そんなに魅力的なエポキシフィレットなのですが、
今私が造っている32フィートくらいの船のあらゆる接着角にフィレットを入れるとしたら、
2ヶ月以上の余分な工期がかかり、
52キロの低粘度エポキシと10キロのマイクロバルーンと3キロのアエロジル(垂れ止め材)が必要になります。
そしてもっとも恐ろしいのが
硬化するまでは強力な発ガン性物質であるエポキシとの長時間のおつき合いでしょうか。
本物のウエスト工法が流行らない訳が解ります。
染み込みもしない低粘度エポキシを、
木にベタベタと塗ってウエスト工法だとお茶を濁しているくらいがよいのです。
知っていたとしても本気でマイクロバルーンエポキシフィレットを付けることを考えるのは、
金と時間と命と言う大切なものを最大限船に注ぎ込むことになります。
時間対効果、金額対効果くらいまでは許せますが、
命対効果は嫌ですよね。
そんなにガチンガチンのモノコックにしないでも 今までの木造船も手入れ次第では20年くらいは浮いてまともに走らせていたのです。
ここは大切だというキールと外板接合の角や、
バルクヘッドと外板やバルクヘッドとデッキの接合部分にフィレットを入れて圧倒的な強度を持たせるくらいで、
普通の船は今まで以上の堅さを出すことが出来ると思います。
デッキビームとデッキ材やフレームと外板材の接着は、
それぞれの部材がそれなりの強度計算をして出来ているサイズでしょうから、
フィレットは必要ないと思う考え方に変わっています。
やはりウエスト工法はウエスト工法なりの強度計算をされた図面を手に入れて施工するものでしょう。
軽くて硬くてピンポン玉のような木造船は世の中には存在しているのです。
今の日本の設計者が書いた木造船の図面ではウエスト工法の奥義は必要有りません。
20年くらいでデッキから雨漏れの真水が入りあちこち腐って朽ち果てていく
という今までの木造船でもオーダーする人は現れるし、
その方が造船所も沢山の船を造ることが出来ます。
家でさえも日本では100年持つ家はまれです。
今大手が受けて毎月のようにその当たりに建っている家は30年くらいの耐用年数しか見ていません。

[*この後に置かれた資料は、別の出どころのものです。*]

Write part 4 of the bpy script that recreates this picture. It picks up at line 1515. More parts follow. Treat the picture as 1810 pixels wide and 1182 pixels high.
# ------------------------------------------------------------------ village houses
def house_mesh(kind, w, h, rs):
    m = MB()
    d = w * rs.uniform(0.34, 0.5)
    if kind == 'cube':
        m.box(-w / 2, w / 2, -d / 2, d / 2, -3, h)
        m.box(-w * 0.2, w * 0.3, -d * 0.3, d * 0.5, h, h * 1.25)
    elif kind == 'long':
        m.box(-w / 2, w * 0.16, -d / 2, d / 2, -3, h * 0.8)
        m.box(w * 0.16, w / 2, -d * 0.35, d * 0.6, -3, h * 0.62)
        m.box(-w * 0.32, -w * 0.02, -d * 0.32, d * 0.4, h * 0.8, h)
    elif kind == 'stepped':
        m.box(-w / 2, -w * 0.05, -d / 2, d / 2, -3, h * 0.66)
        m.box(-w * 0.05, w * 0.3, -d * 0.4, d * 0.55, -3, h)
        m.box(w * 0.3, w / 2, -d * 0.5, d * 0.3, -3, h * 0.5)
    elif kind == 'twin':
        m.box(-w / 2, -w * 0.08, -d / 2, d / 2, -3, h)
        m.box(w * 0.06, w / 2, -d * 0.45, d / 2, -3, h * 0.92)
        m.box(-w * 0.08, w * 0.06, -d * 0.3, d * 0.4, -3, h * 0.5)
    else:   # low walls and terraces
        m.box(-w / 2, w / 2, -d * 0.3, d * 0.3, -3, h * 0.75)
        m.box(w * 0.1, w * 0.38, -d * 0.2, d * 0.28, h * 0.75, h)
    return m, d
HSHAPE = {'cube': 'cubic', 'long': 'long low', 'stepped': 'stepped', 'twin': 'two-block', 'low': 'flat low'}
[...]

家と比べても圧倒的に過酷な条件で使われる(放っておかれることもある)木造船が、
100年も保ってはいけないのではないでしょうか。
それでも私は後3年間は船造りの仕事をします。
20年の船から100年保つ船まで、
オーナーのどんな要望にも応えることが出来ます。
どこそこの造船所は高いとか安いとか言う話を聞きます。
ものには最初から値段はないのです。
売り手と買い手が値段を決めます。
私の造る船は 値段相応のものです。
安い船が欲しい人にはその値段の中で最高の仕事をすることが出来ます。
とことん良い船を望まれても、
やはりその値段に見合う良い船を造ることが出来ます。
私が がんととして譲れないのは海にマッチする船かどうかと言うことだけです。
オーナーの考えも設計者の考えも施工者の考えも海にマッチしなければ夢で終わります。
最低限出航したら帰ってくることが出来る船であって欲しいと思っています。
「海の広場」の最初の方に書いたように私の仕事は夢を売るのが仕事みたいな所があります。
どうぞよい夢を買いに来てください。
もてる技を総動員してあなたの夢の実現に向けるお手伝いをしたいと思います。
ウエスト工法のフィレットから大分話が脱線しました。
どうも今私の木造船造りはマイクロバルーンエポキシフィレットで一つの区切りを迎えたようです。
あれもこれも全部体得した上で次の難題を解決していく方に頭が向かうようです。